Decisions: One big trip or one country at a time?

I guess this question doesn’t apply to everyone. The working individual obviously doesn’t have time to take one big 3-6 months trip around Asia. I, for example, probably won’t find the time for it anymore.

So I know this might not be something that is interesting for everyone but when traveling Vietnam and meeting so many people who did one big trip all around Asia it reminded me of my big trip in 2013/2014 and it made me wonder: What way is the better way to travel?

Spoiler: There is no better way. Both ways have their ups and downs. But let’s talk about them.

Like I said, I did one big trip a couple of years back. And I loved it. But I also think that it has its disadvantages.

I remember when I got to the islands in Thailand I wasn’t really in the mood for beaches anymore. I’ve seen so many different ones along my journey – city beaches, lonely beaches, crowded beaches – and they kind of lost their spark. That’s why I added Cambodia on to my itinerary (which I don’t regret a single bit!).


Mango Beach, Thailand

I guess that changes from person to person but I also know that I met a lot of people who said they just couldn’t take any new things in anymore. And isn’t that why you travel? Taking new, beautiful nature in? Exploring new sights every day?

On the other hand, if you only do one country at a time, you might have to rush through it and miss some of the beautiful nature or sights. Especially if you are on a tight schedule, which is the case most of the time. Let’s take Vietnam as an example – I was there for (only) 18 days. And because of the long distances, I couldn’t really stop everywhere I wanted to. If you, on the other hand, had planned one big trip around South East Asia, you might have more time to discover it all.
But then again, when do you ever have ENOUGH time to explore, right?


Venice Beach, California, USA

Another disadvantage for one country at a time (and at the same time an advantage for one big trip) is the fact that you meet people on the way that might do a bigger trip (as well). When I was in Vietnam, I met so many people that met up along their travels multiple times because everyone is going along a similar route in Asia. I, on the other hand, only did Vietnam and therefore wasn’t able to meet up with people over in Thailand or Cambodia afterwards. It’s very sad, but I still met great people and even though I didn’t meet them a second (or third) time in Asia, I might still meet them again somewhere else in the world. That’s the beauty of traveling, right?


Cusco, Peru

Packing might be an issue that is very annoying (and therefore a disadvantage) when you do one big trip. I started off in the US and Canada in November (=Winter) and ended up in Asia in March (=Summer). Therefore, I had to pack stuff for every weather-y occasion. Into one backpack. Well, I kind of cheated and met my parents half way through, so they could take all my winter clothes back home and bring me a bit more summer stuff. But still, the first 2 months, when I was traveling from the US to Canada to Peru to Sydney, so through a few different seasons, I had to do it all with one backpack. You learn to live with only a few things, I guess.

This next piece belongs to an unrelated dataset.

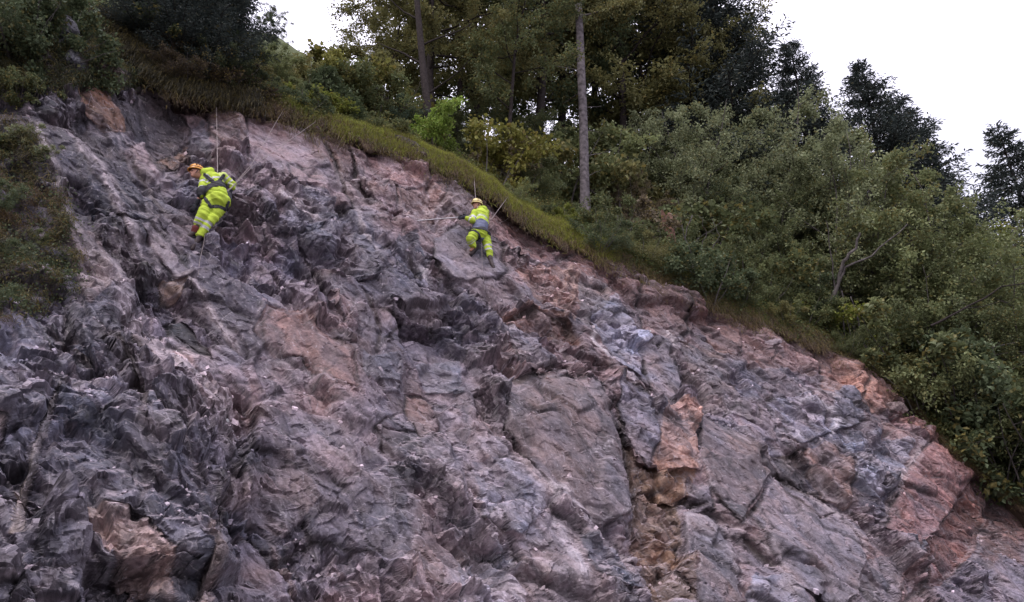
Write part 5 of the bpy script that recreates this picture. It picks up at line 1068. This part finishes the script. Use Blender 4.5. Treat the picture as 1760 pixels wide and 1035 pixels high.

Coming home… This is a topic where I wouldn’t even know if any of the two types of trips have an advantage. Coming home is always hard.
Coming home after one big trip brings the challenge of accepting that everyone went on with their lives and everyone might have stories to tell, not only you. Sometimes travelers forget that (me included). In the end nothing has really changed, no matter what.
But coming home after visiting one country only, you feel like you missed out on things. You feel like you are not done traveling. And you need to bridge the time until you are back on the road again, even if it’s only for a little while.


Nusa Lembongan, Bali, Indonesia

Well, in the end I guess it doesn’t really matter which of the two types you choose. Or have to choose. Because the only thing that matters is seeing the world, no matter if it’s one tiny step after the other or in a race around it. Appreciate that you have the sources and the freedom to travel and make the best out of it. Even if it’s only with a weekend trip a year. It’s worth it!